## WHAT YOU HAVE TO DO
Quote, with no changes, the lines that run from the top of the material to the line with "COL = scene.collection", both included.
▶
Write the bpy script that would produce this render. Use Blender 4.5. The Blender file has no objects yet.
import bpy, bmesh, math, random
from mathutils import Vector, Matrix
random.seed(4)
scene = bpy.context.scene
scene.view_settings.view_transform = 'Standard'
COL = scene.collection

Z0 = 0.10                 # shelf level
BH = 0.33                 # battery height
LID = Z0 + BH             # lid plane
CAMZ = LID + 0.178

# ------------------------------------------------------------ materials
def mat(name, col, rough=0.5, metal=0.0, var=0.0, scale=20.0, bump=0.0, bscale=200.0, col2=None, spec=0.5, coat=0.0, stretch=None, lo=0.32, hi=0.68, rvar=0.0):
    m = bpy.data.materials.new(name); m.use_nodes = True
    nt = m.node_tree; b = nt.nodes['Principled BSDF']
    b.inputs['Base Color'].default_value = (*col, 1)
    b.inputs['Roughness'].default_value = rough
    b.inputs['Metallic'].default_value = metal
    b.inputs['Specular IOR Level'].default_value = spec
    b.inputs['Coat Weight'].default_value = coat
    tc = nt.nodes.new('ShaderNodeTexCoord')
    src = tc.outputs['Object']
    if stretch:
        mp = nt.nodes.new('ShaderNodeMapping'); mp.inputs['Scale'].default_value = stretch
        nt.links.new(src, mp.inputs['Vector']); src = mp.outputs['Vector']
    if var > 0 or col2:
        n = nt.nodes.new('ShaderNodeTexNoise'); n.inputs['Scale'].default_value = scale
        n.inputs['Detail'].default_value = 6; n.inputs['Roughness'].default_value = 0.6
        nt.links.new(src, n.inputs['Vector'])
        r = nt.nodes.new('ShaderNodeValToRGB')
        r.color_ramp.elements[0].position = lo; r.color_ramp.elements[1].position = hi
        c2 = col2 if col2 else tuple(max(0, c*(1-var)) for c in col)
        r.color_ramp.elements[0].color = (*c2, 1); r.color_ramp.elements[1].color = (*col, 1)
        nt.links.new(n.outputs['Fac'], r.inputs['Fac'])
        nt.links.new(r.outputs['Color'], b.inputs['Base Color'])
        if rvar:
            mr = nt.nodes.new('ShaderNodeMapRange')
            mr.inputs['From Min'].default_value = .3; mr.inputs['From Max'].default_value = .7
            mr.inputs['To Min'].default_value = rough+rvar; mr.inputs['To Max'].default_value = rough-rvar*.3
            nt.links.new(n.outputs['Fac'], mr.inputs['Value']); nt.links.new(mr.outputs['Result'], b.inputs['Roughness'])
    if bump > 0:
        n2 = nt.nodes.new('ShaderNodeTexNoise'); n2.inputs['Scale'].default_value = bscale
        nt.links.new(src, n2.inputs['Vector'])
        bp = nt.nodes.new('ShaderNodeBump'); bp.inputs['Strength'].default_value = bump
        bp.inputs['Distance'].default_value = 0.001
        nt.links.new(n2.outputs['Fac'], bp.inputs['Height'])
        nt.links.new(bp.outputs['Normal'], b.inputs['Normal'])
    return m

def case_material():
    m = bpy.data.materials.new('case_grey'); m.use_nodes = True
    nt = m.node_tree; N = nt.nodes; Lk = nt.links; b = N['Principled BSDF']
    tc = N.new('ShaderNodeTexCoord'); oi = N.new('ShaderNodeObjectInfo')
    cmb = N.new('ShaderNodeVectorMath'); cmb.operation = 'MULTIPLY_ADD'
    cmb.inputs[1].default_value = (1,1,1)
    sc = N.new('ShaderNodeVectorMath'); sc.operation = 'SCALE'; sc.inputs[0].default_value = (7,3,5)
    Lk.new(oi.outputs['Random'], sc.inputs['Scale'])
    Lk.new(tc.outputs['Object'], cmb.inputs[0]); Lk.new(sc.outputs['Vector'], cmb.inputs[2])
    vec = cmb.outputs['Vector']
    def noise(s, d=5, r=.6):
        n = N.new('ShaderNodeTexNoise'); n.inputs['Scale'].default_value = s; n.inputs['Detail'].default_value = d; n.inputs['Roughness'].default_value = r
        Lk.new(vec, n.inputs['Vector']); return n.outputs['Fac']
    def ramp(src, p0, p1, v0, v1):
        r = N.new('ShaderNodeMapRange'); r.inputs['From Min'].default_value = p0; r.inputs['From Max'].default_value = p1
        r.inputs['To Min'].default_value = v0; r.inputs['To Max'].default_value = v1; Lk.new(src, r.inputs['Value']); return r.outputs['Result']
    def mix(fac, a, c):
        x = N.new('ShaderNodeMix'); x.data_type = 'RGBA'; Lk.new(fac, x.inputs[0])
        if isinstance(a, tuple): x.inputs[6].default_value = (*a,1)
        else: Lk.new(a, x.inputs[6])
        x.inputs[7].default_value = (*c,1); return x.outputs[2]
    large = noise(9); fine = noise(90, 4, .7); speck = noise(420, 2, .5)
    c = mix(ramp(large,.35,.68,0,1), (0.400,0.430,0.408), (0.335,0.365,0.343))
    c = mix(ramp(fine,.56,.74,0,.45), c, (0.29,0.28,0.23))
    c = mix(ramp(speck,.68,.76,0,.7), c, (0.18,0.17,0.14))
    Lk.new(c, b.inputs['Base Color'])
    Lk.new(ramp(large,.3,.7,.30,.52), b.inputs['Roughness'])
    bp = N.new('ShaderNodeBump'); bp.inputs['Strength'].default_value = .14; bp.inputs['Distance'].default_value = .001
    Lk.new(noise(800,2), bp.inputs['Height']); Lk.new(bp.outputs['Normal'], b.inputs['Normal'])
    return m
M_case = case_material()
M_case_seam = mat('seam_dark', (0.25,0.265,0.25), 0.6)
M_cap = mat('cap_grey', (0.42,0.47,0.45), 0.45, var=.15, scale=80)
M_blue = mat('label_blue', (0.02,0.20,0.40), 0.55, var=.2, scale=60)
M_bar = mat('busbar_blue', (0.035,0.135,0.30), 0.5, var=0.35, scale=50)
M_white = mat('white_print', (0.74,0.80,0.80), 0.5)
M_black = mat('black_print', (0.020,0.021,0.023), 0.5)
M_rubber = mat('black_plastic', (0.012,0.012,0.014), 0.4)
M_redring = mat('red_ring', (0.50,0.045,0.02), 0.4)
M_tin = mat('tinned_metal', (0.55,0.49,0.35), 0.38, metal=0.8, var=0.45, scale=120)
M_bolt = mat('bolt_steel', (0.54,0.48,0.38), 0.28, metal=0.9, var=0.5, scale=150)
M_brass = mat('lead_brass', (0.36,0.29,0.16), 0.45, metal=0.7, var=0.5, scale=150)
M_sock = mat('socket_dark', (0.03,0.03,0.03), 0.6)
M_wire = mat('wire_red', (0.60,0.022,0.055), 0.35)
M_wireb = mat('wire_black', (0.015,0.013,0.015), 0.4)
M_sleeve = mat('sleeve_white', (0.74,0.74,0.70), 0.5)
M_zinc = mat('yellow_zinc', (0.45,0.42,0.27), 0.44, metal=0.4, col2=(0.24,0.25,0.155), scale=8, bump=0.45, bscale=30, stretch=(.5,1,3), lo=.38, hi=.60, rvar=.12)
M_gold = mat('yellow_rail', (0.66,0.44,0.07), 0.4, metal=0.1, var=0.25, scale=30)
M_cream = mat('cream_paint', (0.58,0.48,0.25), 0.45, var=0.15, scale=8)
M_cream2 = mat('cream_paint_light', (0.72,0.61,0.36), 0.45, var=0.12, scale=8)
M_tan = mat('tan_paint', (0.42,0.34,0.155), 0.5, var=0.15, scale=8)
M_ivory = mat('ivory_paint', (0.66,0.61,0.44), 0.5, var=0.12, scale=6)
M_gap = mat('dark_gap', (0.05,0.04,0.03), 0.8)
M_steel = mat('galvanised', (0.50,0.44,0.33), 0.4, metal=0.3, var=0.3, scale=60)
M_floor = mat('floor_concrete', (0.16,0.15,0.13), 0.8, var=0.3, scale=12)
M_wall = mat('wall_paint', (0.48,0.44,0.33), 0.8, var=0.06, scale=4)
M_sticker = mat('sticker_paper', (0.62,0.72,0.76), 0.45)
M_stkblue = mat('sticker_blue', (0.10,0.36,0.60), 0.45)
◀
## RIGHT ANSWER
Write the bpy script that would produce this render. Use Blender 4.5. The Blender file has no objects yet.
import bpy, bmesh, math, random
from mathutils import Vector, Matrix
random.seed(4)
scene = bpy.context.scene
scene.view_settings.view_transform = 'Standard'
COL = scene.collection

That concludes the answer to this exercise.